Freitag, August 02, 2013

Kanada: Feministische Protestaktion verläuft kläglich

Mancher Genderama-Leser wird sich schon gefragt haben: Was wurde eigentlich aus der von Feministinnen angekündigten Protestaktion gegen eine Informationsveranstaltung zur Jungenkrise?

Wie das männerpolitische Blog "A Voice for Men" berichtet, habe dieser Protest erst einmal einen Vorlauf auf Facebook erlebt, der sich auf die bekannte Weise abspielte:

Although a full record of the conversations was not captured, the Facebook group discussion was notable for how often factual claims made by Men’s Human Rights Activists were ignored, while instead aspersions were cast at their character with sexist bigotry and name-calling by the feminists.

Demnach tobte auf Facebook die übliche "hate speech" mit den üblichen Ad-personam-Attacken statt einer Diskussion auf Sachebene. Über den feministischen Aufmarsch bei der Veranstaltung selbst wird berichtet:

At the lecture itself, the feminist group that arrived did not do any of the things described by Kustra on the invitation page.
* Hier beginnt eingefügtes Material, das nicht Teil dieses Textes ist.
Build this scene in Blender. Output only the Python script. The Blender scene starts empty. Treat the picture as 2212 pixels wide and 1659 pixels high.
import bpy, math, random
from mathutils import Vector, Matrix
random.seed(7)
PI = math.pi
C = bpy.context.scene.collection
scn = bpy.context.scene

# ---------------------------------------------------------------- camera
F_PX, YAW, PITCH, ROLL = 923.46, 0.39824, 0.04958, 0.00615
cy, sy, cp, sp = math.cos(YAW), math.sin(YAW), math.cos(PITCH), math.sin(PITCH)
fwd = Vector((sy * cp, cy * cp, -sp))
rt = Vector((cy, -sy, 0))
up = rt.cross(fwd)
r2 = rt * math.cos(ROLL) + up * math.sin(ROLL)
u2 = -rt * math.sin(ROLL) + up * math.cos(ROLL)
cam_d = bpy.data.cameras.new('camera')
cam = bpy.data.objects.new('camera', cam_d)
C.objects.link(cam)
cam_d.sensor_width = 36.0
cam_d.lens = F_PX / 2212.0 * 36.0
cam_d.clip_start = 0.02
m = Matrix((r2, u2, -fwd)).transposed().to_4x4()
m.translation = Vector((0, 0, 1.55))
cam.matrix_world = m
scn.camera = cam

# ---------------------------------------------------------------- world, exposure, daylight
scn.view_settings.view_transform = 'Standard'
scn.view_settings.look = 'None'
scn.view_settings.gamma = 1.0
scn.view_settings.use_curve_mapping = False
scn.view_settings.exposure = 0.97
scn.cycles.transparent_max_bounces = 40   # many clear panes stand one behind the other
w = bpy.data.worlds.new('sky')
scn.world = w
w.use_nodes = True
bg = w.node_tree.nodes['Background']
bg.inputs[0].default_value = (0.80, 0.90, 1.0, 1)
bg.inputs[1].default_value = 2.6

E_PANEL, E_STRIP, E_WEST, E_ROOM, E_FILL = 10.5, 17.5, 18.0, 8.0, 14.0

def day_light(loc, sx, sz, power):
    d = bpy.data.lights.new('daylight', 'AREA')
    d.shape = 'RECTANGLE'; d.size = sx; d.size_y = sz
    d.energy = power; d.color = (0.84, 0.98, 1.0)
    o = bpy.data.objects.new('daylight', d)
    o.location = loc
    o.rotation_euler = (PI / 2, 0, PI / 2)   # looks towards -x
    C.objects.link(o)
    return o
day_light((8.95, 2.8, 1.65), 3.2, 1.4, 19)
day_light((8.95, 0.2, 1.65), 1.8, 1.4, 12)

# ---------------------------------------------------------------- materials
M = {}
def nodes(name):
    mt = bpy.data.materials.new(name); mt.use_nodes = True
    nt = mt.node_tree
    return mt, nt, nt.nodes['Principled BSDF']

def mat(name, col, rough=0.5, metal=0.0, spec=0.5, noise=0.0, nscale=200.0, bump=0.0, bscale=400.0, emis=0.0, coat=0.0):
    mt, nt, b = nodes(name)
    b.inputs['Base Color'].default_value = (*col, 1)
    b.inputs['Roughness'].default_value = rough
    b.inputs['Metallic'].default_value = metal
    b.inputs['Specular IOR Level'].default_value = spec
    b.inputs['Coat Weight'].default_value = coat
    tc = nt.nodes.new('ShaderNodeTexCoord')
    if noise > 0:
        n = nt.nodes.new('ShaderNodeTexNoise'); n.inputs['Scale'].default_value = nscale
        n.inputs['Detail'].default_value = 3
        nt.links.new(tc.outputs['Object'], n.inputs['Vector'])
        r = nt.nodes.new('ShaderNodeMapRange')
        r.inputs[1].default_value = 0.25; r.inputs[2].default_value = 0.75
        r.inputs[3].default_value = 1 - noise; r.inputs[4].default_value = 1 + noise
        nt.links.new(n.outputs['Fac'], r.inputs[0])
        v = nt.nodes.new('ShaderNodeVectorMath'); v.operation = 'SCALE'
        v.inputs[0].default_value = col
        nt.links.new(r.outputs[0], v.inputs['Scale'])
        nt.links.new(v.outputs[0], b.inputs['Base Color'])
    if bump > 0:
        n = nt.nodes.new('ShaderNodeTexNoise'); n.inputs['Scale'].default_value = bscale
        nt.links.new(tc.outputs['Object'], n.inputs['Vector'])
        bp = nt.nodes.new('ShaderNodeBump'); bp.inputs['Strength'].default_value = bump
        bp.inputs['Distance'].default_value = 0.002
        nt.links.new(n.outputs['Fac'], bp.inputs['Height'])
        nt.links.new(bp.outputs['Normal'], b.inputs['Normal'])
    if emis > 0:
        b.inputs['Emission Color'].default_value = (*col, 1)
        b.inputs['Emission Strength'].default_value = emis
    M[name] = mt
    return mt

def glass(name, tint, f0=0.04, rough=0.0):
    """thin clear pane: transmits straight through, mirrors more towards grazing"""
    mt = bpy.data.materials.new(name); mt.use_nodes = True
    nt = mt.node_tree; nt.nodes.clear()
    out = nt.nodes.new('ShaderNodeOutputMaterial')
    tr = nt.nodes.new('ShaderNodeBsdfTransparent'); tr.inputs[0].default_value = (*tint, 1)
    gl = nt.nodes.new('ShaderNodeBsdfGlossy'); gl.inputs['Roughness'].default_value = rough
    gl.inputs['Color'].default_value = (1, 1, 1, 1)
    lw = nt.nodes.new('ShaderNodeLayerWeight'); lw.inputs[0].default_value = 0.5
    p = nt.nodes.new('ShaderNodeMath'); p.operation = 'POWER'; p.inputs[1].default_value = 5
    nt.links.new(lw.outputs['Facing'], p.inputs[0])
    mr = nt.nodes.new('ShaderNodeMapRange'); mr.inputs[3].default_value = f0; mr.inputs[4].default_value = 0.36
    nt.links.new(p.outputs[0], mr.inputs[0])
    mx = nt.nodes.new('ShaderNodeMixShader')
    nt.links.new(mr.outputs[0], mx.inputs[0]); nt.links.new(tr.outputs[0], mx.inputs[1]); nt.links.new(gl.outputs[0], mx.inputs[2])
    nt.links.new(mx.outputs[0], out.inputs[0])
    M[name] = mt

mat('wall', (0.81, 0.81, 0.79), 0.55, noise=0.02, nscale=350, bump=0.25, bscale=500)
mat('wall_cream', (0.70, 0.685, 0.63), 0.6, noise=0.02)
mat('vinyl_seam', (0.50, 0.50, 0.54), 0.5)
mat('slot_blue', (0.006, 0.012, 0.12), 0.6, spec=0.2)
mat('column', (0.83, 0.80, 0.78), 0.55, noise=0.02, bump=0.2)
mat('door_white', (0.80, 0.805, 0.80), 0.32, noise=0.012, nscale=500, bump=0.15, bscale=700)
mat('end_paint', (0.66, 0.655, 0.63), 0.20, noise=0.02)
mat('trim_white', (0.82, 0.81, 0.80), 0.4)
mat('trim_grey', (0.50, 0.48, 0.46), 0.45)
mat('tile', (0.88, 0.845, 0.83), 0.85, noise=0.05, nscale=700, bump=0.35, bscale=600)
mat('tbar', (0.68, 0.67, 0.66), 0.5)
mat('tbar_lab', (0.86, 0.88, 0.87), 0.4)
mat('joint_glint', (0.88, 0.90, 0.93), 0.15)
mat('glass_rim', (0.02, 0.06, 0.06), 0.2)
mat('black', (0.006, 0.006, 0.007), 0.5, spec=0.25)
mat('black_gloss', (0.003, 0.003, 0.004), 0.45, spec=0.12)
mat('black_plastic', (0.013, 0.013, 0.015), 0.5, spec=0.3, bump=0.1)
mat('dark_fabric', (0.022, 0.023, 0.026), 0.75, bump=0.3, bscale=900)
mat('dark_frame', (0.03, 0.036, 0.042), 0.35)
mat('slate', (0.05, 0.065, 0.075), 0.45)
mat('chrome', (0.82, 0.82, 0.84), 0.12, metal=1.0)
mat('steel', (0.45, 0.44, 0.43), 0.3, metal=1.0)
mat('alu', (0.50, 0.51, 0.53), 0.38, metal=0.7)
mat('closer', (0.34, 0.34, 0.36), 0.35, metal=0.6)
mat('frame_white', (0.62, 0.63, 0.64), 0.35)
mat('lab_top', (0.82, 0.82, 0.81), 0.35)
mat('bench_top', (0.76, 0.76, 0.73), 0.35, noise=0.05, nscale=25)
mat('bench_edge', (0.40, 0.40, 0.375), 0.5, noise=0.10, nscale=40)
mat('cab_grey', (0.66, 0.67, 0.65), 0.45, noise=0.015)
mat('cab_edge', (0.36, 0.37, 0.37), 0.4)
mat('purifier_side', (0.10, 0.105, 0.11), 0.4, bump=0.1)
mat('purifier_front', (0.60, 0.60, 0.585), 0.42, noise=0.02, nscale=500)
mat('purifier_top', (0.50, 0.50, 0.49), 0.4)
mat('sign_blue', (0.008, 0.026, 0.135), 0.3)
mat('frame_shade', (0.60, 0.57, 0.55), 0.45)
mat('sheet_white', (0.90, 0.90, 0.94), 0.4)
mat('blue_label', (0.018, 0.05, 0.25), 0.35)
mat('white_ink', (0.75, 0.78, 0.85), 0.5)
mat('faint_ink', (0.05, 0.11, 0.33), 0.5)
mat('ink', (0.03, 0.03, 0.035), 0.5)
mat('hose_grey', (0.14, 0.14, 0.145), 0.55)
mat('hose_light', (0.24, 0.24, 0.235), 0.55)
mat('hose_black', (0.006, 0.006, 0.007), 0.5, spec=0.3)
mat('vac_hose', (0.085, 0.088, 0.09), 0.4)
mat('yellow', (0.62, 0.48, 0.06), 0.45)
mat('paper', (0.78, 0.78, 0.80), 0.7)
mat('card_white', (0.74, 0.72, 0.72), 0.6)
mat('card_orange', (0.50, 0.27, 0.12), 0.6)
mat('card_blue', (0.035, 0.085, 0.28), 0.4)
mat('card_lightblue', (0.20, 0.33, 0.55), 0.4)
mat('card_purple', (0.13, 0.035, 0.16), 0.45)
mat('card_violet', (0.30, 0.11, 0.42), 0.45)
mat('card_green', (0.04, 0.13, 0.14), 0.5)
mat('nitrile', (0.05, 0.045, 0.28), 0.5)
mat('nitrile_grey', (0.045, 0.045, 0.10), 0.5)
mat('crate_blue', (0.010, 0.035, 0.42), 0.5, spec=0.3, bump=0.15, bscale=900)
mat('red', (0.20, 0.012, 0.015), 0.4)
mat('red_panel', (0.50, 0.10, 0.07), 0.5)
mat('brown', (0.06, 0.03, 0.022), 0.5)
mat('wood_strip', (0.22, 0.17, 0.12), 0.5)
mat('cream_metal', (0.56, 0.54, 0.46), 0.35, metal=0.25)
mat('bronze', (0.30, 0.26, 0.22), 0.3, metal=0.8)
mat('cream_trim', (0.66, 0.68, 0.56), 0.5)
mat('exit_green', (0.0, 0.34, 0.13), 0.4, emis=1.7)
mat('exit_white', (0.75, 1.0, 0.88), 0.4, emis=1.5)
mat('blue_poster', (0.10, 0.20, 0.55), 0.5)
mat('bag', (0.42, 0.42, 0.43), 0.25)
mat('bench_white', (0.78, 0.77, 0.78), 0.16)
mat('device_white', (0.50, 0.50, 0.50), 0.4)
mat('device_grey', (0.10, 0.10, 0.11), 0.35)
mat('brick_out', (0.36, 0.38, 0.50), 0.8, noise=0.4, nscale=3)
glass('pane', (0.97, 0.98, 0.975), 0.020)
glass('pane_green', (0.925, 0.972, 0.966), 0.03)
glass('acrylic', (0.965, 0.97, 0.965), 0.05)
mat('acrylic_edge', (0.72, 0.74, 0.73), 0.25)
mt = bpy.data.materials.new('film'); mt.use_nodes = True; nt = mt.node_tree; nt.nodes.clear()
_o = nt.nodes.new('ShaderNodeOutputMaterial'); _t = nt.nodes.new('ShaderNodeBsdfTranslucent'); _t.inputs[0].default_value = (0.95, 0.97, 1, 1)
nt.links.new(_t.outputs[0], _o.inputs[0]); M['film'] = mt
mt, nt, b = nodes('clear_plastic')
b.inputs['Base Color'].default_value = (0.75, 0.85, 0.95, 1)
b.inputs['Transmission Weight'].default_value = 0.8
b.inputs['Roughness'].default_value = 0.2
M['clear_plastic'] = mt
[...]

Rather than confront the Men’s Human Rights Activists as per their stated plan, they sat silently through the filmed lecture and question/answer session. The majority of them waited until the session was over and the camera was off, and then they fired questions at Dr. Brown, challenging his assertions, after the event was over and while he was packing up to leave.

According to Eric Duckman, not a single question was asked of the Men’s Rights Edmonton members about the posters, nor did the group make good on the threat to identify them. Once it was clear that they weren’t hiding, the feminist group seemed to lose interest. As Duckman remarked, For people who hate non-consensual stuff, they only seem to want our names when we don’t give ‘em up willingly.

(...) The group didn’t pursue a single one of their stated goals, and actively avoided the goal of discussing the "Don’t be that girl" posters with the MRAs. They met the one goal that really mattered to them: They drew attention to themselves.

Unter den Kommentaren des Artikels finden sich auch solche, die zumindest eine gewisse Sympathie mit den Feministinnen äußern. In einem davon heißt es etwa:

I actually feel for these young women. Where are the great intellectuals that sold them this empty ideology? Where are the famous, powerful, and empowered leaders that trained these girls to be bold and stand steadfast on the front lines, the leaders that would always have their backs? Where did they go when the lights got turned on? We are standing on their land -placing flags in the soil with only open ground ahead of us and instead of an army, we are met by some kind of reluctant greeting party!

Tja, wo sind sie, die großen feministischen Führerinnen? Auch in Deutschland schickt eine Ilse Lenz ja lieber ihren Zögling Rosenbrock vor.

Und "Francis Roy" merkt an:

I was part of that conversation, and I agree that any valid point was summarily ignored. I will, for the record, congratulate the feminists on their self-restraint. Whether their self-restraint was the product of an open mind, or the avoidance of public shaming is relatively unimportant to me.

What counts is whether they will be moved, even in the slightest degree, away from a hateful, ignorant and bigoted ideology to a more basic premise: all humans deserve to be treated with a base of dignity and respect, and that this base can only be achieved through active, open-minded, good-willed listening and a sense of integrity.

I believe that what the feminists and the MHRM share in common is a desire for a better world where people are treated fairly and equally.

Feminism hurts women too. When they stop making enemies or objects of men they might find that their lot in life improves as well.